Il clamore che si è sviluppato intorno alla normativa sugli shopper per l’ortofrutta è stato molto particolare. Da un lato, sul web sono circolate molte imprecisioni (per non dire di peggio),dall’altra sull’onda di queste fake news anche sui grandi media si è speculato, facendo gli interessi di chi produce e vende prodotti fuori legge. Che senso ha?

Però se ne dovrebbe parlare, se non altro per sensibilizzare i cittadini sull’uso delle compostabili. Perché non si è vista nessuna campagna?

Versari – E’ vero. E’ anche scritto nella legge… Come Associazione, abbiamo più volte chiesto a Conai di usare il contributo ambientale pagato dalle bioplastiche per fare informazione.

Risposta?

Versari –  Ci è stato risposto che queste campagne arriveranno. Intanto sono passati 5 mesi dall’entrata in vigore del provvedimento e 10 da quando è diventata legge dello Stato.

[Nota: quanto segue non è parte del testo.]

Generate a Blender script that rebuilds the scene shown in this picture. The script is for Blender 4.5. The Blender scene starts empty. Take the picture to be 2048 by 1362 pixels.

Le bioplastiche nascono negli anni ‘90 per favorire la raccolta dell’umido. Grazie alla raccolta dell’umido si è sviluppata in Italia una importante filiera industriale che ha generato investimenti in impianti, ricerca e migliaia di posti di lavoro: è possibile che l’argomento venga affrontato con tanta leggerezza e, diciamolo, anche con una buona dose di incompetenza?

Versari – Di razionale, in questa faccenda, c’è ben poco. La legge discussa in Parlamento nella primavera 2016 è passata in tutte le Commissioni senza che nessuno abbia mai parlato di “drammatica tassa”. Abbiamo mai letto sulla “drammatica tassa” nell’ultimo anno e mezzo? Altri Paesi ci stanno seguendo e la stessa Unione Europea ci sta imponendo un cambio di marcia proprio nella direzione pensata dall’Italia anni fa. Ma, al di là di questo, se dobbiamo porci delle domande serie, dobbiamo piuttosto chiederci “una volta fatta la legge, chi controlla la sua applicazione? E che strumenti vengono messi a disposizione?”. Lasciamo perdere le strumentalizzazioni e le fake news. Come si vede, dopo poco tempo scompaiono nel nulla.